**TO DO:**
Only the lines from the one containing "scene starts empty." through the one containing "return tuple(((x/255)/12.92 if" should be output, both ends included and exactly as they appear, minus any pictures.

**PROVIDED MATERIAL:**
* start *
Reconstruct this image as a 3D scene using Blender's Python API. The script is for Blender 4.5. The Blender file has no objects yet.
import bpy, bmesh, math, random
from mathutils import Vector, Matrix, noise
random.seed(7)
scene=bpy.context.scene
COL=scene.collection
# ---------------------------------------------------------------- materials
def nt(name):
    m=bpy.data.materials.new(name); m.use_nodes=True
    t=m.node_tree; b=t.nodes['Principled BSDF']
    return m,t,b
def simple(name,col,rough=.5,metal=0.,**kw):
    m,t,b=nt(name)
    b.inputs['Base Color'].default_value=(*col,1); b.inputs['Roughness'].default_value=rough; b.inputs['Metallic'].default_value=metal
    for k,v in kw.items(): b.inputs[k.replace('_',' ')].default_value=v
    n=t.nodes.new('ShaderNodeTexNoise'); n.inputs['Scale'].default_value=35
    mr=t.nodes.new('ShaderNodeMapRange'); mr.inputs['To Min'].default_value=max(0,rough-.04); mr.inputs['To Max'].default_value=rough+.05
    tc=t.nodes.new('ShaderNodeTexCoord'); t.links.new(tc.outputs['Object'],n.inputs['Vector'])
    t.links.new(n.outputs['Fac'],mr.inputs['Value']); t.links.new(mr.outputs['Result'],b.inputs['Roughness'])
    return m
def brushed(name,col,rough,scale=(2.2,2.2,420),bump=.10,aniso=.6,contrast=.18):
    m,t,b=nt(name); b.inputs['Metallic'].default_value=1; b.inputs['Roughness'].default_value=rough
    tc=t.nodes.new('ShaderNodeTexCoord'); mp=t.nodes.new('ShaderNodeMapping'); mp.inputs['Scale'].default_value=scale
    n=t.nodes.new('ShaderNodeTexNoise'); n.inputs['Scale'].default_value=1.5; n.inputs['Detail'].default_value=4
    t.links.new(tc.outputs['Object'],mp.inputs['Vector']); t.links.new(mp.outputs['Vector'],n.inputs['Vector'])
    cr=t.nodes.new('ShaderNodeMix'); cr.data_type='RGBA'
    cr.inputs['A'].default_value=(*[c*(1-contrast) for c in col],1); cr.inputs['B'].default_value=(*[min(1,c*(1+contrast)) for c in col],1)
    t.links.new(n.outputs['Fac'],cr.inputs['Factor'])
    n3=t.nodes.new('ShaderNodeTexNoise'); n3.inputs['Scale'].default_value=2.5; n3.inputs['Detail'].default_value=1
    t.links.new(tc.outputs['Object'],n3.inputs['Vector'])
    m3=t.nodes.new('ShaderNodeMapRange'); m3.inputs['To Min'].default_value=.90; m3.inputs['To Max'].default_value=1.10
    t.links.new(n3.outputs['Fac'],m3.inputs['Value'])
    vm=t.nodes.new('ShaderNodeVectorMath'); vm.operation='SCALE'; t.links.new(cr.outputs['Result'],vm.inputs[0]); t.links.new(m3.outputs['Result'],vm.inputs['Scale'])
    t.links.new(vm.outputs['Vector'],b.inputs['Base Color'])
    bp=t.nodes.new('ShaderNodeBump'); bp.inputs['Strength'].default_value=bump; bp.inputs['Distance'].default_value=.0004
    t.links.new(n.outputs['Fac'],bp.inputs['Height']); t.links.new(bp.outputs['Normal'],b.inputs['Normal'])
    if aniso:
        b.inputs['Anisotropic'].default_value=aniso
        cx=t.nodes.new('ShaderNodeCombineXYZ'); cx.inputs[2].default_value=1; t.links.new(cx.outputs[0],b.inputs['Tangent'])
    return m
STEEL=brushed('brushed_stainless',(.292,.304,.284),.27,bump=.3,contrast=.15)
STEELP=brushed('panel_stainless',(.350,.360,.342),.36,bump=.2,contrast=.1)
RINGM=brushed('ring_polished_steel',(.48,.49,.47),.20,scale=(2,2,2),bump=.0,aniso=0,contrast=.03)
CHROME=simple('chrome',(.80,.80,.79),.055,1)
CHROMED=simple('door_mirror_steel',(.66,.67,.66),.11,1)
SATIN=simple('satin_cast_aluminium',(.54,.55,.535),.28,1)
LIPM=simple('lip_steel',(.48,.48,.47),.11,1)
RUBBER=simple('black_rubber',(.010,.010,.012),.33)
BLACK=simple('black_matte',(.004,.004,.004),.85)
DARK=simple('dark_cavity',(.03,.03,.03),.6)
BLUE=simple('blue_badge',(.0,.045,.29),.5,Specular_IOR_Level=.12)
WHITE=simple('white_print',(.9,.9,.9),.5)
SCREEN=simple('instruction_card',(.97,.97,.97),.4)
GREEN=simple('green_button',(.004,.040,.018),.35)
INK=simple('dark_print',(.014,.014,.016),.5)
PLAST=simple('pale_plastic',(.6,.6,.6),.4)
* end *
* start *
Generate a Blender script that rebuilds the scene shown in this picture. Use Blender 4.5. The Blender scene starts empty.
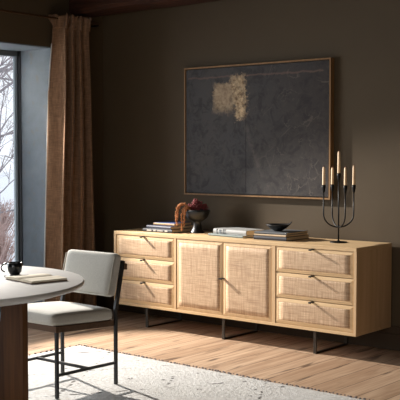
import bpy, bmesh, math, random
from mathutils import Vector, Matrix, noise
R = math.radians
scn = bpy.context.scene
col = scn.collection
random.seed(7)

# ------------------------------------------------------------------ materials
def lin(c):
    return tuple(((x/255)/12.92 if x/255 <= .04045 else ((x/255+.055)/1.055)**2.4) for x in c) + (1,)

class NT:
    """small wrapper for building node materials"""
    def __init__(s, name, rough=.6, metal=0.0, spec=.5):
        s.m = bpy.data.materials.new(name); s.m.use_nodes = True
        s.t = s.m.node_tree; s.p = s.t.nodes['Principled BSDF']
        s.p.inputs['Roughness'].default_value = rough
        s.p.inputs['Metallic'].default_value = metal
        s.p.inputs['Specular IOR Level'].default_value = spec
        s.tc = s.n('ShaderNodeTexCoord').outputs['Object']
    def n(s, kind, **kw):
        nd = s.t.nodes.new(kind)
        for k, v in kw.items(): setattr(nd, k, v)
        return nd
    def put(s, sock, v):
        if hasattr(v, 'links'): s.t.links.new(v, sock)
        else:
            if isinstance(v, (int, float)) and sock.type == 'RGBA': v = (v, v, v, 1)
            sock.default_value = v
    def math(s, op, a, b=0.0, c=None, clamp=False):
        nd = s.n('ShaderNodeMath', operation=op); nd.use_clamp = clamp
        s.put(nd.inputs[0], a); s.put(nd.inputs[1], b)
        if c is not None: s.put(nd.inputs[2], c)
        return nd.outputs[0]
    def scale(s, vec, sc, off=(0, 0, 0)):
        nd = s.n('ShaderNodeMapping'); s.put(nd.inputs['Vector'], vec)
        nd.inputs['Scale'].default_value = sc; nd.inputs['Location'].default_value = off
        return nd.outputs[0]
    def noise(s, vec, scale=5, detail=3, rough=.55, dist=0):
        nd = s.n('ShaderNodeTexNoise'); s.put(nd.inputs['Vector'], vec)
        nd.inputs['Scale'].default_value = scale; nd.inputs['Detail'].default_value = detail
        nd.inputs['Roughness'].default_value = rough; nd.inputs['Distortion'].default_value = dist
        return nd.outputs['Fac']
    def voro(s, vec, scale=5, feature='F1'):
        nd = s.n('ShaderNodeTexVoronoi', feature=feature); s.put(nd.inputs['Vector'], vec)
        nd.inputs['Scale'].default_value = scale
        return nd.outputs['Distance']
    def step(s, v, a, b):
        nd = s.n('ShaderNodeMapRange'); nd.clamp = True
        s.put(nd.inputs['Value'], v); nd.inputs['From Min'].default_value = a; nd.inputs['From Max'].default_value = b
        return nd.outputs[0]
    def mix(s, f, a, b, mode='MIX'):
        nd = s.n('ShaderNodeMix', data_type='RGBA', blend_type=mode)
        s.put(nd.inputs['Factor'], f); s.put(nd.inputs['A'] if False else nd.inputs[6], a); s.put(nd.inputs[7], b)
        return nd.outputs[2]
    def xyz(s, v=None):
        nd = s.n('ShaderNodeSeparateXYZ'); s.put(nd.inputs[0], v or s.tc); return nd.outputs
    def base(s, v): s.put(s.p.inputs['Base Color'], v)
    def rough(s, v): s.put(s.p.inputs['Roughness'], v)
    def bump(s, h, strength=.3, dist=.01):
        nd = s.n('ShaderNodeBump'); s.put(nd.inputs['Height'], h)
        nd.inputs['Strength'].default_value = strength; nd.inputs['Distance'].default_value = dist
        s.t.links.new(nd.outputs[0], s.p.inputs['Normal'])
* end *
* start *
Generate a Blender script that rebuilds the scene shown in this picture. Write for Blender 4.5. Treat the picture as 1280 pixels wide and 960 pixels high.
* end *
**SOLVED PROBLEM:**
Generate a Blender script that rebuilds the scene shown in this picture. Use Blender 4.5. The Blender scene starts empty.
import bpy, bmesh, math, random
from mathutils import Vector, Matrix, noise
R = math.radians
scn = bpy.context.scene
col = scn.collection
random.seed(7)

# ------------------------------------------------------------------ materials
def lin(c):
    return tuple(((x/255)/12.92 if x/255 <= .04045 else ((x/255+.055)/1.055)**2.4) for x in c) + (1,)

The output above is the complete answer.